What to believe, what to disbelieve...  May 23, 2003
One of the important elements of my theological education, and something that most every religious and non-religious person knows implicitly without realising explicitly, is that to believe anything carries with it the corollary that one does not believe the opposite. To believe that God exists, for example, precludes the belief that there is no God. To believe in one God precludes the belief in many gods and in no God. And so on...

`To believe in God is not to believe everything. To trust everything without awareness of what is trustworthy is not the faith in God to which one is called by the gospel.'

Christopher Morse, in his book `Not Every Spirit: A Dogmatics of Christian Disbelief', examines various elements of Christian faith and theology by approaching what it means not to believe certain things. Approaching theology as a practice of faithful disbelief, he examines the relationship of faith, theology, church, scholarship, and every-day life.

`The earliest Christians were persecuted not for what they professed to believe, but for their disbeliefs. Their refusal to worship at the imperial shrines is what identified them to the governing authorities.... Only Caesar preeminently could be Lord. The loyalty oath, the pledge of allegiance, throughout the empire was expressed in the words 'Kyrios Kaisar' (Caesar is Lord).... The confession 'Jesus Christ is Lord' represented a subversive claim. Entailed in the faith that Jesus was Lord was the disbelief of Caesar as Lord. The disbelief is what gave the confession concrete meaning and timeliness in that social context.'

In separating the wheat from the chaff (to use a biblical image), one can collect the wheat or the chaff, and through either process the two are separated. By taking a 'negative' approach, Morse enables the theological explorer a unique way of constructing a positive, meaningful theological framework.

Morse examines the topics of the Word of God, the Being of God, Jesus Christ, the Holy Spirit, Creation, Salvation, Humanity, the Church, and the Life to Come, each in turn systematically, and for each in turn proposing disbeliefs that will help make the structure of Christian beliefs more solid. Taking the first item (the Word of God) as example, Morse proposes the following:

`Christian faith as affirmed in the doctrine of the Word of God refuses to believe:

- all spirits or teachings that either deny God's otherness, or that interpret God's otherness as noncommunicative.

- any claim that God from the beginning has withheld from the church truth that is essential to saving faith.

- any claim that God's Word can be confined and is not now free to speak wherever and as God chooses.'

...and many more -- in this particular example, Morse comes up with 17 proposed disbeliefs, and examines each in turn to better enable the reader/student to gain a firmer grasp on what positive beliefs mean.

Morse's book was used as a recommended text for the systematic theology course at my seminary, and a great many students used it as their primary secondary theology source. It incorporates a wide range of contemporary issues and historical ideas that impact theology, and presents them in a systematic approach.
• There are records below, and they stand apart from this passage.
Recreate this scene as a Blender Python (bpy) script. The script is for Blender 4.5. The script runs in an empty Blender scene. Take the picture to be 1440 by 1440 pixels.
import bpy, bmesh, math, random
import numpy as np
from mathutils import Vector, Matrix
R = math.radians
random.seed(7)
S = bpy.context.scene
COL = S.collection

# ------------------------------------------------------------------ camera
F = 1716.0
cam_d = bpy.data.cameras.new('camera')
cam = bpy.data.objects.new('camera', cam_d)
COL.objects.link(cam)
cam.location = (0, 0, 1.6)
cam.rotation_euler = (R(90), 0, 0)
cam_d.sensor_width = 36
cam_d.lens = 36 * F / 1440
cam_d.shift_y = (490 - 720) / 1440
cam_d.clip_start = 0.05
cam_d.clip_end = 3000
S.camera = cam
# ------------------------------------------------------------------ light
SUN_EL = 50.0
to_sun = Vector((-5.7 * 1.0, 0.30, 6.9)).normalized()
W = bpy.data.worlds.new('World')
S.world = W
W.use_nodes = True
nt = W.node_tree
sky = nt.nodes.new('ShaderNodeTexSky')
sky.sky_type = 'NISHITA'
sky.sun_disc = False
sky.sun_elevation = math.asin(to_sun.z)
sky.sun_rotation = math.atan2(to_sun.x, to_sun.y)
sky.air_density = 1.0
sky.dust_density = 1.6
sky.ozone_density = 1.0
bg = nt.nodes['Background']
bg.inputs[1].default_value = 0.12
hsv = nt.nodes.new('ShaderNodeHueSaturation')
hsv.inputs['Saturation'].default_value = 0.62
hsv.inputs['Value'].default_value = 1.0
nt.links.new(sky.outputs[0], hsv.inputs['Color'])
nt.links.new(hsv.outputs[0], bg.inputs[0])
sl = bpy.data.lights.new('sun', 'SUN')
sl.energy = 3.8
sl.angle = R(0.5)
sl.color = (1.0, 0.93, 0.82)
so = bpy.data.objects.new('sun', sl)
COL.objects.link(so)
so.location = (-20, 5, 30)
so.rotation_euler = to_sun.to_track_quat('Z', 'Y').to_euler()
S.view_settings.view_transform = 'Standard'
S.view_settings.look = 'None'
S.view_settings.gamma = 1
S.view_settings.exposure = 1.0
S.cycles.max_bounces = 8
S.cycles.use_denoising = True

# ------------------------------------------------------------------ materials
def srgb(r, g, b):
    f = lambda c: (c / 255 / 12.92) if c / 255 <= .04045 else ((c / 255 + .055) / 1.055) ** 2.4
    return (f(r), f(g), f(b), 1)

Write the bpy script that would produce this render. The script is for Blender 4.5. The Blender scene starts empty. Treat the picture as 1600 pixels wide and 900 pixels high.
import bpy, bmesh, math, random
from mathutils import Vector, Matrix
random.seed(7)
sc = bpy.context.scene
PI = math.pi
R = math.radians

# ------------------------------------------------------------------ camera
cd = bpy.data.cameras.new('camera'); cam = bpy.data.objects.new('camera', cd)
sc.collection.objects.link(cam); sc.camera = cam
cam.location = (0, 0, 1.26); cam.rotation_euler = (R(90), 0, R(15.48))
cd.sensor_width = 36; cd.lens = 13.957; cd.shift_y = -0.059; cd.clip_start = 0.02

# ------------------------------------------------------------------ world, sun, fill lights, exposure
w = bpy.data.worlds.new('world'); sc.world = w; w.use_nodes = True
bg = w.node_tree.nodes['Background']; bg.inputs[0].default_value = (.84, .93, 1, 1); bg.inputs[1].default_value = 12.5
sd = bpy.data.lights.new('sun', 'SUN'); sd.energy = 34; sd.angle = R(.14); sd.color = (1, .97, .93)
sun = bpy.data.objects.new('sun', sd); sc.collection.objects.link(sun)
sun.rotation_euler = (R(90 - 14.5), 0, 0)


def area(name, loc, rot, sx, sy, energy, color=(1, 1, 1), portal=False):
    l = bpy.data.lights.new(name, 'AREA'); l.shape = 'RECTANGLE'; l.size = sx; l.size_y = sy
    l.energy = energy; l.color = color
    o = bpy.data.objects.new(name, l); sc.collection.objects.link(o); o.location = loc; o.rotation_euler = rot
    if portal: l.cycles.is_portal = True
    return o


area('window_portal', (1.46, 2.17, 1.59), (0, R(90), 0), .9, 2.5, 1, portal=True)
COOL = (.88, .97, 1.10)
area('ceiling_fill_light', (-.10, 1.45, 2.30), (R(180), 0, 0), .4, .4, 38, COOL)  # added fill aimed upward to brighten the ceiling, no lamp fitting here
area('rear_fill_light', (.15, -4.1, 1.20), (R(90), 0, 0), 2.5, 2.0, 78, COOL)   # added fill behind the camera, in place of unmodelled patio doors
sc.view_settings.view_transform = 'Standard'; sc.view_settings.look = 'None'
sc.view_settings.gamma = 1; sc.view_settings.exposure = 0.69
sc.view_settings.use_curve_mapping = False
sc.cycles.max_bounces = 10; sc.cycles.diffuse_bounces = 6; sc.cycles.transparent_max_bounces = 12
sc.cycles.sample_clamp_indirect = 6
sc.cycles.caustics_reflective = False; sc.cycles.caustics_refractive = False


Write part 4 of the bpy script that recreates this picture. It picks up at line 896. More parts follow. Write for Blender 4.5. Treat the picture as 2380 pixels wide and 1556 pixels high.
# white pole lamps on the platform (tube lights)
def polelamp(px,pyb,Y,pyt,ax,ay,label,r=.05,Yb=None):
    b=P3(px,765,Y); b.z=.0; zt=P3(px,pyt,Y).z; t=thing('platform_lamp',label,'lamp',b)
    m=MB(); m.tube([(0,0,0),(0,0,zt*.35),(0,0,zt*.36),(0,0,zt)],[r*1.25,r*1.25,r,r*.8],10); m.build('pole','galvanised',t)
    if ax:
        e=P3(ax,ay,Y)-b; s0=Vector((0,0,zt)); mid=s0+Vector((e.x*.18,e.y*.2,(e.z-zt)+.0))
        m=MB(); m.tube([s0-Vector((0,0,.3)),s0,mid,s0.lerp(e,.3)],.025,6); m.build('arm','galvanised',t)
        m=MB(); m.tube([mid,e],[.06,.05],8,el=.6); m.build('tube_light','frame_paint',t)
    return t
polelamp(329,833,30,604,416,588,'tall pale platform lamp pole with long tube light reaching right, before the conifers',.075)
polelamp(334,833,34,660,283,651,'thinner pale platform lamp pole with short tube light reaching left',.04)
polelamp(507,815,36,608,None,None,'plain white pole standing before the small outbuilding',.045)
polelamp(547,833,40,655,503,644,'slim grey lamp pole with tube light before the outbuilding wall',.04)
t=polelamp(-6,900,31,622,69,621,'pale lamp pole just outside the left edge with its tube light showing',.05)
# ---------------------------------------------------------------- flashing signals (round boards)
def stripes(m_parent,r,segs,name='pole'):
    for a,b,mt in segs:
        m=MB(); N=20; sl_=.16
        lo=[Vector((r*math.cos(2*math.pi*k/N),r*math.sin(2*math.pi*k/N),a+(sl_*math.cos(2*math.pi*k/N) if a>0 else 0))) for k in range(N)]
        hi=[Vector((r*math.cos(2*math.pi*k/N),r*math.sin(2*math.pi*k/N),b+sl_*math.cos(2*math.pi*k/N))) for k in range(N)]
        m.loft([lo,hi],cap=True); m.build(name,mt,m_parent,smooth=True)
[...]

Basics of the Christian Faith  Feb 7, 2001
This is one of those books that could start real, honest dialogue between those Christians who are the buckles of the Bible Belt, and those Christians who believe in God in Her infinite Wisdom. Morse, working with a Thomist (read Aquinas)model, outlines those things which he believes to be central to Christianity, outside of which things there is no Christianity. You may think he draws the boundary too far out, or too narrowly, but he is clear, concise, and a challenging read. What do you refuse to disbelieve?